Hold it! Esclama Maxim, citando la stessa stringa della storica Rip Up the Sound System. E’ tutto un richiamo agli albori, dal clamoroso primo album Experience, fino alla perfezione di Music for the Jilted Generation. Ma Howlett non è un ingenuo, sa che simili revival vanno cucinati con diabolica abilità, caratteristica che mai gli è mancata. Ecco che stilisticamente i brani assorbono come spugne anche l’era technorock di Fat of The Land, e le stramberie trash di Always Outnumbered, Never Outgunned. E’ un tagliaerbe impazzito che assimila tutta l’esperienza passata e la ripropone con un occhio attentissimo ai trend odierni. I tre ubriaconi avevano promesso una bomba atomica di potenza e innovazione, in realtà si tratta di un passo assai più accorto, anche se incredibilmente questo non suona come un difetto. Semplicemente perché lo stile Prodigy è sempre stato avanti sui tempi da non risultare mai obsoleto o banale, anche dopo anni, nemmeno in un’operazione di autofagocitamento come questa.

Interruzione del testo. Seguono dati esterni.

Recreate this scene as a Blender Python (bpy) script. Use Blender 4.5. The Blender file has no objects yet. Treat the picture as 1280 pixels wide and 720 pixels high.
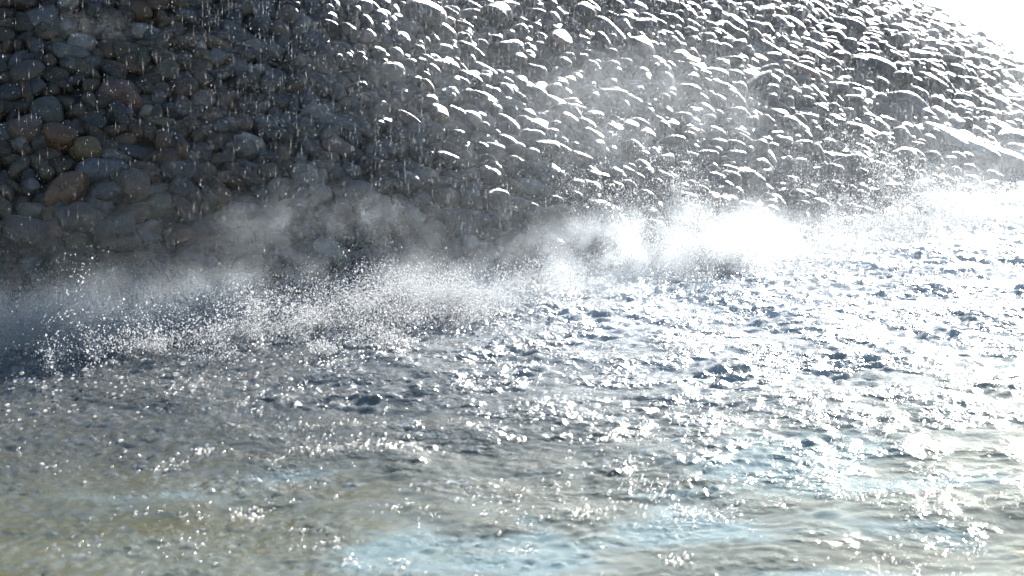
import bpy, math, random
import numpy as np

rng = np.random.default_rng(11)
random.seed(11)
scene = bpy.context.scene
COL = scene.collection
R_ = math.radians

# ------------------------------------------------------------------ camera
CAM_H, PITCH, FOV = 1.676, R_(11.25), R_(18.0)
cam_d = bpy.data.cameras.new("camera")
cam = bpy.data.objects.new("camera", cam_d)
COL.objects.link(cam)
cam.location = (0, 0, CAM_H)
cam.rotation_euler = (R_(90) - PITCH, 0, 0)
cam_d.sensor_width = 36
cam_d.angle = FOV
cam_d.clip_start, cam_d.clip_end = 0.1, 3000
cam_d.dof.use_dof = True
cam_d.dof.focus_distance = 9.0
cam_d.dof.aperture_fstop = 8.0
scene.camera = cam

# ------------------------------------------------------------------ sky and sun
SUN_EL, SUN_AZ = R_(19.5), R_(73)            # azimuth measured from +x towards +y
sd = np.array([math.cos(SUN_EL) * math.cos(SUN_AZ), math.cos(SUN_EL) * math.sin(SUN_AZ), math.sin(SUN_EL)])
world = bpy.data.worlds.new("World")
scene.world = world
world.use_nodes = True
wn = world.node_tree
sky = wn.nodes.new("ShaderNodeTexSky")
sky.sky_type = 'NISHITA'
sky.sun_disc = False
sky.sun_elevation = SUN_EL
sky.dust_density = 0.2
sky.ozone_density = 1.1
sky.sun_rotation = R_(90) - SUN_AZ
wn.links.new(sky.outputs[0], wn.nodes["Background"].inputs["Color"])
wn.nodes["Background"].inputs["Strength"].default_value = 0.05
sun_d = bpy.data.lights.new("sun", 'SUN')
sun_d.energy = 5.0
sun_d.angle = R_(0.53)
sun_d.color = (1.0, 0.975, 0.94)
sun = bpy.data.objects.new("sun", sun_d)
COL.objects.link(sun)
from mathutils import Vector, Matrix
sun.rotation_euler = Vector(-sd).to_track_quat('-Z', 'Y').to_euler()
scene.view_settings.view_transform = 'Standard'
scene.view_settings.look = 'None'
scene.view_settings.exposure = 1.8
scene.view_settings.gamma = 1
scene.cycles.volume_bounces = 1
scene.cycles.transparent_max_bounces = 12
scene.cycles.max_bounces = 6
scene.cycles.sample_clamp_indirect = 4
scene.cycles.use_denoising = True
scene.cycles.caustics_refractive = False
scene.cycles.caustics_reflective = False
scene.cycles.volume_step_rate = 1.0
scene.cycles.volume_max_steps = 128

# ------------------------------------------------------------------ layout constants
CX, CY, RB = -2.16, 12.28, 4.28            # centre and base radius of the mound
TAN = math.tan(R_(27.3))
R_BEND, TAN2 = 2.5, math.tan(R_(34))  # unseen summit bends steeper, its slope shaped for the shadow it casts
POOL_R = 10.6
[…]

Il disco si muove su due piani distinti quanto letali, da una parte il fanservice sfrenato e compiaciuto, tutto quello che serve per sparare la vecchia guardia nella stratosfera. Dall’altra una produzione magnetica e supertrendy per i giovani arrivi. Vedi che il tripudio vintage di Warriors Dance, con i suoi beats saldamente ancorati ai 90, la bassline mostruosa e gli orecchiabili campioni vocali (Do it!), rischia di diventare l’emblema delle nuove generazioni. Le polemiche sulla commercializzazione si sprecheranno, ma la realtà è che questo pezzo raderà al suolo i dancefloor della maggior parte delle località estive.

 L’album è considerevolmente corto, compatto e straordinariamente coerente, non ci sono filler, ovvero pezzi velleitari inseriti per far massa. Tutti i brani hanno qualcosa da dire, e ognuno porta con sè molte atmosfere degli inediti presentati ai vari gig mondiali, nonostante la produzione certosina faccia di tutto per non renderli noiosi alle orecchie dei superhardcore. Ed è il pregio migliore che riconosco nell’operato di Howlett (tanto avrete ormai capito che è tutta farina sua), specie dopo aver letto critiche asprissime sui forum di discussione, di come avesse abbandonato progressivamente l’hardware per passare a tools molto popolari come Reason. La magia non risiede nei mezzi, oggi alla portata di tutti, ma nelle idee e l’esecuzione. E questi sono avanti cent’anni a tutto, compresi i produttori più blasonati, che possono solo guardare con le dita in bocca. Non è un caso se artisti imprenditoriali come Madonna facciano il filo da sempre, ricevendo regolarmente picche. E Liam fa le bizze come da copione, prima vuole smettere, poi continua, poi fa sbavare la folla per anni, poi si presenta con look da trasandato della suburbia e ributta selvaggiamente tutti in pista con i suoi mostri distorti. Insomma, il successo non solo è assicurato, ma quasi banale.

Acquistate tutti il disco, se lo meritano, e non soffermatevi alla insipida title track, ci sono molte perle ad attendervi. Dal tripudio ragga di Thunder, un po’ Out of Space, un po’ Wind it Up. Oppure il secondo singolo estratto, Omen, in bilico tra pop music e cacofonia 8 bit. Ma non sarà il suo inquietante campanellino a trapanarvi la testa, piuttosto la balorda fanfara di Stand Up. Come un inno ai Delta college di Animal House, che festeggiano dopo aver distrutto ogni convenzione, questa giovinezza che sfuma. E dopo 40 minuti di futile e meravigliosa frenesia si tratta di una chiusura perfetta.

Altro che presagio, questo 2009 è la divina provvidenza.